Wall Street Pares Losses at the Closing Bell

Another volatile day on Wall Street ended Wednesday with the major stock indexes far from their session lows but still beaten down by an array of data that once again raised concerns of a global economic slowdown and left investors jittery.

All three major indexes closed lower. The Dow Jones Industrial Average closed down 186 points, or 1.06%, to 17427. The S&P 500 was down 11 points, or 0.58%, at 2011. The Nasdaq was down 22 points, or 0.48%, at 4639.

The closing figures were a significant rebound from earlier lows, when the Dow, for instance, had fallen more than 340 points.

A disappointing December retail sales report was perhaps the biggest shock to the market, coming in well below expectations and sending futures sharply lower ahead of the opening bell.

The Commerce Department reported retail sales saw a 0.9% decline in December, the biggest drop since January 2014 and a steeper drop than the 0.1% fall Wall Street expected. Excluding the volatile autos segment, sales fell 1%, its biggest drop since March 2009, while economists expected sales in this segment to hold steady for the month.

Investors also got a mixed read on U.S. import and export prices for December.

The Labor Department reported import prices dropped 2.5% in December, the biggest decline since December 2008, while Wall Street expected a steeper drop of 2.9% for the month. Meanwhile, export prices fell 1.2% in December, the biggest decline since June 2012, steeper than the 1% fall economists forecast.

Less-than-stellar bank earnings Wednesday from J.P. Morgan Chase (NYSE:JPM) and Wells Fargo (NYSE:WFC), two of the largest U.S. banks, didn’t help matters.

J.P. Morgan said its fourth-quarter profit and revenue fell as the firm faced a one-time $990 million legal costs.
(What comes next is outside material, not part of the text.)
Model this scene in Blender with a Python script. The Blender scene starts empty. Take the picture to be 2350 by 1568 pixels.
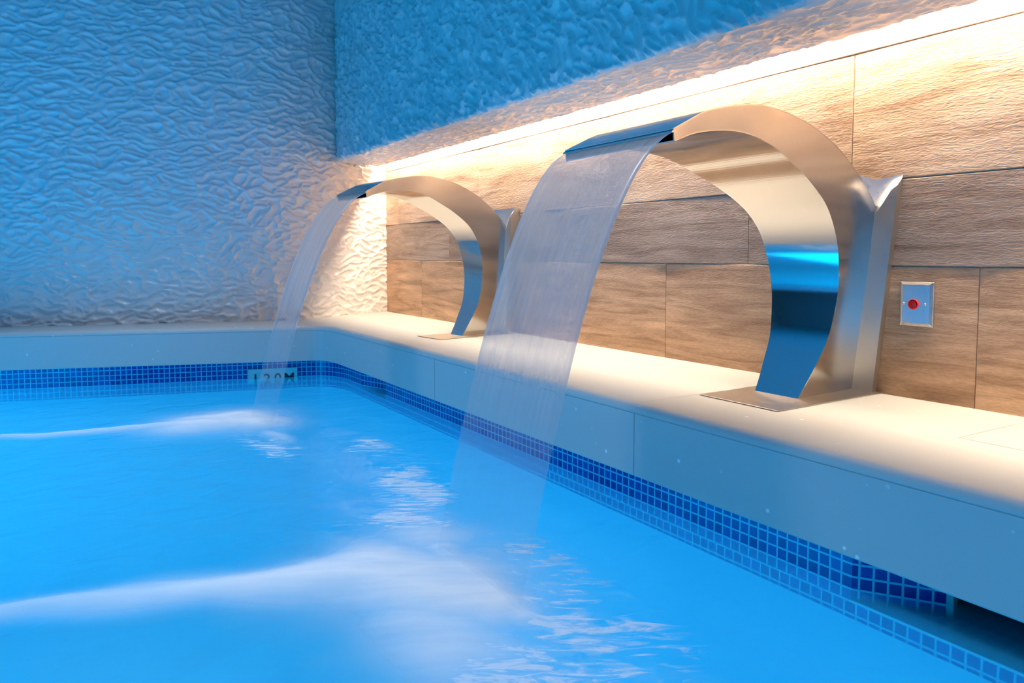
import bpy, bmesh, math, random
import numpy as np
from mathutils import Vector, Matrix

random.seed(7)
SC = bpy.context.scene
COL = SC.collection

# ------------------------------------------------------------ camera, world, lights, exposure
ZW = -0.285                      # water level; the ledge top is z = 0
cam_data = bpy.data.cameras.new('camera')
cam = bpy.data.objects.new('camera', cam_data)
COL.objects.link(cam)
TH = math.radians(32.3623); PITCH = math.radians(3.585)
fwd = Vector((-math.cos(TH), math.sin(TH), 0.0)) * math.cos(PITCH) + Vector((0, 0, -math.sin(PITCH)))
cam.location = (4.4075, -1.8280, 0.36)
cam.rotation_euler = fwd.to_track_quat('-Z', 'Y').to_euler()
cam_data.sensor_fit = 'HORIZONTAL'
cam_data.sensor_width = 36.0
cam_data.lens = 1660.0 / 2350.0 * 36.0
cam_data.shift_y = -92.0 / 2350.0
cam_data.clip_start = 0.02
SC.camera = cam

SC.view_settings.view_transform = 'Standard'
SC.view_settings.look = 'None'
SC.view_settings.gamma = 1.0
SC.view_settings.use_curve_mapping = False
SC.view_settings.exposure = 0.0
SC.cycles.use_denoising = True
SC.cycles.max_bounces = 10
SC.cycles.diffuse_bounces = 4
SC.cycles.glossy_bounces = 4
SC.cycles.transparent_max_bounces = 12
SC.cycles.transmission_bounces = 6
SC.cycles.caustics_reflective = False
SC.cycles.caustics_refractive = False
SC.cycles.sample_clamp_indirect = 6.0

world = bpy.data.worlds.new('world')
SC.world = world
world.use_nodes = True
bg = world.node_tree.nodes['Background']
bg.inputs[0].default_value = (0.02, 0.06, 0.10, 1)
bg.inputs[1].default_value = 0.3

POOL_BLUE = (0.0, 0.49, 1.0)
def area_light(name, loc, target, sx, sy, power, color, spread=math.pi):
    l = bpy.data.lights.new(name, 'AREA')
    l.shape = 'RECTANGLE'; l.size = sx; l.size_y = sy
    l.energy = power; l.color = color; l.spread = spread
    o = bpy.data.objects.new(name, l); COL.objects.link(o)
    o.location = loc
    o.rotation_euler = (Vector(target) - Vector(loc)).to_track_quat('-Z', 'Y').to_euler()
    return o
# underwater lamps in the pool walls opposite and behind the camera
area_light('underwater_lamp', (2.6, -4.52, -0.80), (2.2, 0, -0.80), 4.4, 0.7, 68, POOL_BLUE)
area_light('underwater_lamp', (6.60, -2.6, -0.80), (0, -2.6, -0.80), 3.2, 0.7, 14, POOL_BLUE)
area_light('underwater_lamp', (1.6, -3.6, -1.42), (1.6, -3.6, 0), 2.2, 1.4, 50, POOL_BLUE)
# added unseen lamps to whiten the foam, narrow to spare the walls
for dx_, dy_ in ((1.3, -1.75), (2.9, -1.65), (4.6, -1.9)):
    area_light('foam_fill_light', (dx_, dy_, 2.27), (dx_, dy_, 0), .30, .30, 6.0, (.86, .95, 1.0), math.radians(75))
# warm lamp of the cove (the visible strip is built below)
COVE_COL = (1.0, 0.75, 0.52)
COVE_STRENGTH = 190.0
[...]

Results missed Wall Street expectations, sending shares down 3.7%. Wells Fargo & Co. said fourth-quarter net income rose 1.8% on the back of stronger loan growth. Quarterly revenue beat expectations, yet shares fell 0.67%.

Turning away from riskier stocks, investors sought refuge in safer assets such as U.S. government bonds. The yield on the 10-year Treasury note dropped to 1.792% from 1.890% on Tuesday. On Wednesday, the yield on the 30-year bond hit as low as 2.375%, breaking the 2.439% set in July 2012, which had been the lowest intraday yield for the maturity on record.

Solid recent labor reports, with the economy adding well more than 200,000 new jobs each month as the headline unemployment rate has fallen to its lowest level in six years, combined with rapidly falling energy prices had led economists to predict that consumer spending would pick up significantly in the last quarter of 2014.

“The results were disappointing, and were weak even after accounting for the huge plunge in gasoline prices,” Stuart Hoffman and Gus Faucher, economists at PNC Financial Services said. “The new data indicate that the holiday season was an OK one, but not great,” the economists said.

All of which raises new concerns about the strength of the momentum of the ongoing U.S. recovery. The disappointing retail sales report came a day after the World Bank cut its outlook for global growth in 2015.

Stock markets have been increasingly volatile in recent days as investors respond to mixed data and try to determine where the global economy is headed.

Stocks ended lower on Tuesday after swinging wildly during the session. The Dow fell 0.2% to 17613.68 and the S&P declined 0.3% to 2023.03.

In commodity markets, crude-oil futures fell 1.3% to $45.29 a barrel. Gold futures added 0.5% to $1239.90 an ounce. Copper prices hit a 5 1/2 -year low on Wednesday.